A white college student who showed up at a Black Lives Matter rally in a gorilla mask was acquitted Wednesday on a charge of civil rights intimidation after his lawyer argued he was exercising his First Amendment rights.

Jurors in in Jonesborough, Tennessee, acquitted Tristan Rettke on two counts of civil rights intimidation as well as two charges of disorderly conduct, report the Washington Post, NBC News and the Johnson City Press. He was convicted on just one count: a misdemeanor charge of disrupting a meeting.

Rettke was a freshman at East Tennessee State University when he came to the campus rally in September 2016 wearing the mask and dangling bananas from rope that had the appearance of a noose. He unfolded a piece of paper reading, “Lives Matter.”

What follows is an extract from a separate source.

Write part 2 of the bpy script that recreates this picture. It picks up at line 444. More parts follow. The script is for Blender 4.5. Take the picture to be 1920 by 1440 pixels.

Even Rettke’s defense lawyer, Patrick Denton, acknowledged there was “a strong racist element” to Rettke’s behavior. “But what the Constitution says is that he can express racist views,” Denton told jurors Monday.

People at the rally testified that Rettke used racial slurs and invoked fear. Prosecutors contended Rettke had the right to express his opinions, but jurors should consider the impact given the history of racial oppression and the symbolism of the banana noose.

A judge had denied Denton’s motion to dismiss the charges in January 2018, the Johnson City Press reported.